> [The request] Copy all the data exactly, except the pictures.

> [Given information]
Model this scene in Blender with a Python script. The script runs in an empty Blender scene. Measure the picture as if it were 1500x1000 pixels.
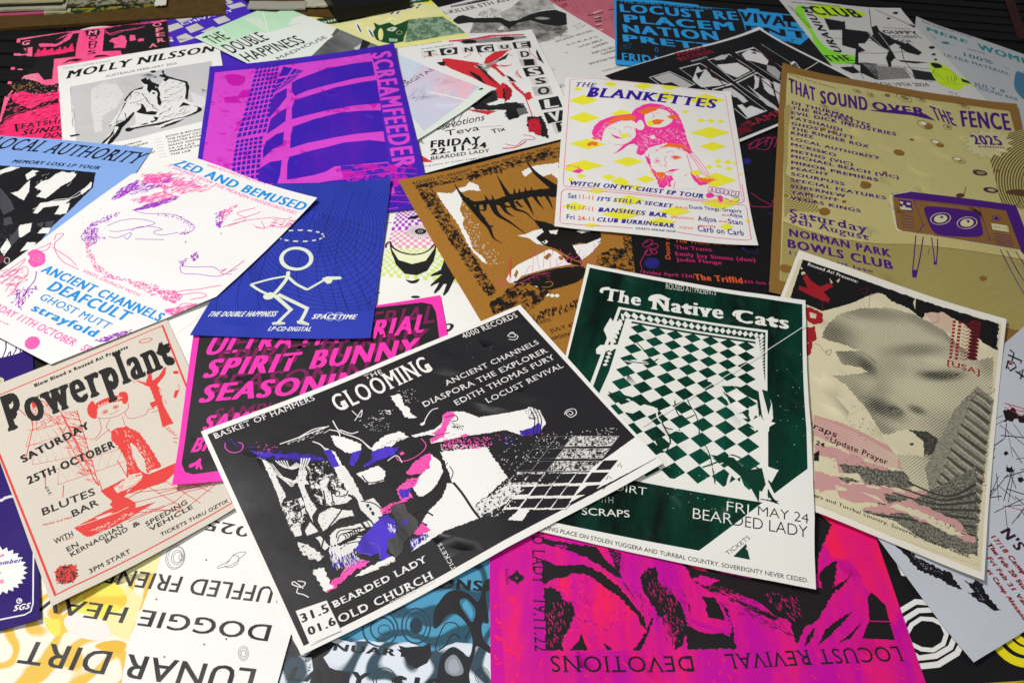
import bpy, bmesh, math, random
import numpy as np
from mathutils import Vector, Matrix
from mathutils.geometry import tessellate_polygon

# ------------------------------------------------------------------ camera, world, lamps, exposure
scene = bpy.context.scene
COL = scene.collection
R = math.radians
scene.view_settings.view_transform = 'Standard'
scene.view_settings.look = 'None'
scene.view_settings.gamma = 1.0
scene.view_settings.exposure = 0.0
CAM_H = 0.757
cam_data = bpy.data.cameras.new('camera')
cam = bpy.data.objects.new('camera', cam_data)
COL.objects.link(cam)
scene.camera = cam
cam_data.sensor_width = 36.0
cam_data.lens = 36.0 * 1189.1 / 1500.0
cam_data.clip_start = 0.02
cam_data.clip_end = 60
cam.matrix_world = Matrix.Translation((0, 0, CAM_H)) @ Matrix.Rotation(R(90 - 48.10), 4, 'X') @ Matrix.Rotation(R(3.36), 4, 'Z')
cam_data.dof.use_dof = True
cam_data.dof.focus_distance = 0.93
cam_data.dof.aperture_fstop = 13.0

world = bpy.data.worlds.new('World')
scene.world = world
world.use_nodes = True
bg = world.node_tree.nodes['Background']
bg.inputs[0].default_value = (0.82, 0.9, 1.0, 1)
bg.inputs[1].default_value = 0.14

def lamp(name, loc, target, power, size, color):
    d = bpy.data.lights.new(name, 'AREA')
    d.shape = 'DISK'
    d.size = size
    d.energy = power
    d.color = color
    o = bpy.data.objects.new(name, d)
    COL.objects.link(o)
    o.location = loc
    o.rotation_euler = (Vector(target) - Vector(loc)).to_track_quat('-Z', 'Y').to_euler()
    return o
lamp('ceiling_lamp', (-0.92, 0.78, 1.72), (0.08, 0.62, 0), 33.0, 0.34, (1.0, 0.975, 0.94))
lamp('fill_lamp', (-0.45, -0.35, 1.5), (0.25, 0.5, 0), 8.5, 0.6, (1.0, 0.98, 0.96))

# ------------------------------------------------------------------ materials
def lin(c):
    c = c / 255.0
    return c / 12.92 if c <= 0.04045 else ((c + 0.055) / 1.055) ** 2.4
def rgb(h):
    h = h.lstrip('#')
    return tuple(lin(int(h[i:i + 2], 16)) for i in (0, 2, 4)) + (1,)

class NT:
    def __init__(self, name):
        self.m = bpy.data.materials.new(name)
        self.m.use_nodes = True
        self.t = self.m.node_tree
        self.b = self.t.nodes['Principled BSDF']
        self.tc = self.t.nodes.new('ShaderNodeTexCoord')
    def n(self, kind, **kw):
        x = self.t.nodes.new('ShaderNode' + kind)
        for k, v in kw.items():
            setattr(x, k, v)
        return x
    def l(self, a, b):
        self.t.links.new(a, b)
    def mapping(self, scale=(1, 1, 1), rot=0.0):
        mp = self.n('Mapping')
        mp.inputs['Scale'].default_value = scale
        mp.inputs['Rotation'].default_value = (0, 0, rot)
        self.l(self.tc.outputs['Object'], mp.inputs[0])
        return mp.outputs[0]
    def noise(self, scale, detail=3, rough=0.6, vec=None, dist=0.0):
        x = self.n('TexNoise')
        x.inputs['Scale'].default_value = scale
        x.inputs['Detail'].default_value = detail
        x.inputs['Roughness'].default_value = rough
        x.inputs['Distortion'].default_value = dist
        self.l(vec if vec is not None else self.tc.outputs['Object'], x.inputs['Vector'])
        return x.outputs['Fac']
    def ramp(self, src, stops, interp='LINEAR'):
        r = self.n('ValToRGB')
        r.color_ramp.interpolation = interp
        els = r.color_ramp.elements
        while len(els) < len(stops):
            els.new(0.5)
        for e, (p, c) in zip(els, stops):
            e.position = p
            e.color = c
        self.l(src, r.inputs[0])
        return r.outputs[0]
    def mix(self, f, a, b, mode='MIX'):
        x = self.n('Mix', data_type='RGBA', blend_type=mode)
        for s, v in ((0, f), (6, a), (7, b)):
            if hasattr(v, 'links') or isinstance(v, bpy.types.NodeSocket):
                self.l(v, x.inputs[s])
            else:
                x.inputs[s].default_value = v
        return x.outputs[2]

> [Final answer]
Model this scene in Blender with a Python script. The script runs in an empty Blender scene. Measure the picture as if it were 1500x1000 pixels.
import bpy, bmesh, math, random
import numpy as np
from mathutils import Vector, Matrix
from mathutils.geometry import tessellate_polygon

# ------------------------------------------------------------------ camera, world, lamps, exposure
scene = bpy.context.scene
COL = scene.collection
R = math.radians
scene.view_settings.view_transform = 'Standard'
scene.view_settings.look = 'None'
scene.view_settings.gamma = 1.0
scene.view_settings.exposure = 0.0
CAM_H = 0.757
cam_data = bpy.data.cameras.new('camera')
cam = bpy.data.objects.new('camera', cam_data)
COL.objects.link(cam)
scene.camera = cam
cam_data.sensor_width = 36.0
cam_data.lens = 36.0 * 1189.1 / 1500.0
cam_data.clip_start = 0.02
cam_data.clip_end = 60
cam.matrix_world = Matrix.Translation((0, 0, CAM_H)) @ Matrix.Rotation(R(90 - 48.10), 4, 'X') @ Matrix.Rotation(R(3.36), 4, 'Z')
cam_data.dof.use_dof = True
cam_data.dof.focus_distance = 0.93
cam_data.dof.aperture_fstop = 13.0

world = bpy.data.worlds.new('World')
scene.world = world
world.use_nodes = True
bg = world.node_tree.nodes['Background']
bg.inputs[0].default_value = (0.82, 0.9, 1.0, 1)
bg.inputs[1].default_value = 0.14

def lamp(name, loc, target, power, size, color):
    d = bpy.data.lights.new(name, 'AREA')
    d.shape = 'DISK'
    d.size = size
    d.energy = power
    d.color = color
    o = bpy.data.objects.new(name, d)
    COL.objects.link(o)
    o.location = loc
    o.rotation_euler = (Vector(target) - Vector(loc)).to_track_quat('-Z', 'Y').to_euler()
    return o
lamp('ceiling_lamp', (-0.92, 0.78, 1.72), (0.08, 0.62, 0), 33.0, 0.34, (1.0, 0.975, 0.94))
lamp('fill_lamp', (-0.45, -0.35, 1.5), (0.25, 0.5, 0), 8.5, 0.6, (1.0, 0.98, 0.96))

# ------------------------------------------------------------------ materials
def lin(c):
    c = c / 255.0
    return c / 12.92 if c <= 0.04045 else ((c + 0.055) / 1.055) ** 2.4
def rgb(h):
    h = h.lstrip('#')
    return tuple(lin(int(h[i:i + 2], 16)) for i in (0, 2, 4)) + (1,)

class NT:
    def __init__(self, name):
        self.m = bpy.data.materials.new(name)
        self.m.use_nodes = True
        self.t = self.m.node_tree
        self.b = self.t.nodes['Principled BSDF']
        self.tc = self.t.nodes.new('ShaderNodeTexCoord')
    def n(self, kind, **kw):
        x = self.t.nodes.new('ShaderNode' + kind)
        for k, v in kw.items():
            setattr(x, k, v)
        return x
    def l(self, a, b):
        self.t.links.new(a, b)
    def mapping(self, scale=(1, 1, 1), rot=0.0):
        mp = self.n('Mapping')
        mp.inputs['Scale'].default_value = scale
        mp.inputs['Rotation'].default_value = (0, 0, rot)
        self.l(self.tc.outputs['Object'], mp.inputs[0])
        return mp.outputs[0]
    def noise(self, scale, detail=3, rough=0.6, vec=None, dist=0.0):
        x = self.n('TexNoise')
        x.inputs['Scale'].default_value = scale
        x.inputs['Detail'].default_value = detail
        x.inputs['Roughness'].default_value = rough
        x.inputs['Distortion'].default_value = dist
        self.l(vec if vec is not None else self.tc.outputs['Object'], x.inputs['Vector'])
        return x.outputs['Fac']
    def ramp(self, src, stops, interp='LINEAR'):
        r = self.n('ValToRGB')
        r.color_ramp.interpolation = interp
        els = r.color_ramp.elements
        while len(els) < len(stops):
            els.new(0.5)
        for e, (p, c) in zip(els, stops):
            e.position = p
            e.color = c
        self.l(src, r.inputs[0])
        return r.outputs[0]
    def mix(self, f, a, b, mode='MIX'):
        x = self.n('Mix', data_type='RGBA', blend_type=mode)
        for s, v in ((0, f), (6, a), (7, b)):
            if hasattr(v, 'links') or isinstance(v, bpy.types.NodeSocket):
                self.l(v, x.inputs[s])
            else:
                x.inputs[s].default_value = v
        return x.outputs[2]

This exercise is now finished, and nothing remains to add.